Conquistò sul campo ben tre medaglie d'argento al valor militare, dall'Ortigara al Grappa, procurandosi ferite che non gli impedirono di continuare a servire il Paese. Intraprese, infatti, la carriera militare che lo portò a intrecciarsi sempre con Verona: qui fece servizio militare nel Sesto reggimento Alpini di Verona, lavorò e trovò la morte.

Nato a Enego, sull'altipiano di Asiago, da una famiglia modesta, il giovane Fincato studia grazie all'interessamento del parroco e consegue la maturità classica nel 1911. Predilige il latino, impara a memoria Virgilio, sprona i compagni, sostenendoli nella severità della vita di collegio, come farà poi coi commilitoni durante il servizio militare e, da ufficiale, coi suoi soldati in trincea.
È il 1914 quando il sergente viene richiamato alle armi.

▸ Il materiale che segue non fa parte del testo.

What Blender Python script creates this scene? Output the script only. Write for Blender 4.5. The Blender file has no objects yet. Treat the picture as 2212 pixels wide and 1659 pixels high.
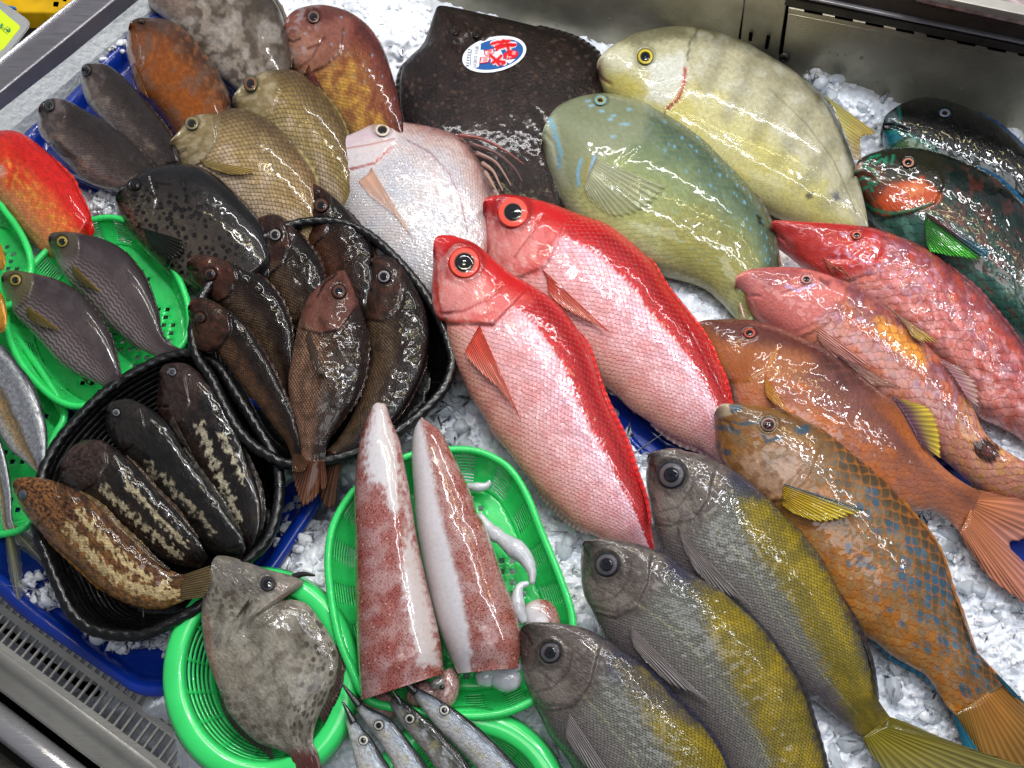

Dopo alcuni corsi accelerati, incalzati da una guerra ormai alle porte, nel 1915 è assegnato, come sottotenente, al battaglione «Sette Comuni». Il battesimo del fuoco è per lui l'Alto Isonzo soggetto ai forti assalti austriaci. Nella primavera del 1916, però, con la Strafexpedition, l'Austria sugli altipiani vicentini tenta un ingresso nella pianura veneta alle spalle del Carso. Il progetto è bloccato sul monte Cengio, ma il fronte resta caldo. Fincato, col suo reparto, è tra malga Fossetta e la piana di Marcesina, e partecipa all'offensiva per il possesso, che poi non andrà a buon fine, del monte Ortigara, tra il 16 e il 17 giugno. Seppur ferito, rimane in linea, e guida i suoi uomini alla conquista di una trincea nemica con due mitragliatrici su un costone a Buso Crepaccio. Arriva così la prima medaglia d'argento al valor militare. Ma con quella battaglia si apre un fronte che l'anno successivo sarà il Carso degli alpini. È ancora giugno, del 1917. Il giorno 10, alle 17, comincia la battaglia dell'Ortigara, sotto i peggiori auspici. Le condizioni climatiche sono pessime. Il maltempo si accompagna alla nebbia. Una mina, posizionata per sorprendere gli austriaci, esplode per errore, facendo strage di italiani. Poi la battaglia. I combattimenti si susseguono, aspri; frantumano le rocce; mietono vite: escono battaglioni e tornano barelle, scriverà Paolo Monelli nel suo «Le scarpe al sole», descrivendo minuziosamente gli avvenimenti che si susseguono su quella pietraia tondeggiante dove oggi campeggia, per monumento, una colonna mozzata e la scritta «Per non dimenticare». Il 19 giugno gli Alpini, con 50 minuti di assalto, mettono piede sulla cima del monte. Sul petto di Fincato, al comando della 145ma compagnia, viene appuntata la seconda medaglia. E arriva anche la convalescenza a Verona per le ferite riportate. Ma sono i giorni in cui gli austriaci guadagnano Plezzo e Tolmino. Fincato vuole tornare in prima linea, coi suoi uomini. È assegnato al battaglione «Monte Pelmo», del 7mo reggimento Alpini, e nell'autunno del 1918 è al Col del Cuc per partecipare all'offensiva nel settore del Grappa. È di nuovo sulla linea del fuoco e le perdite sono ingenti. E si guadagna la terza medaglia d'argento.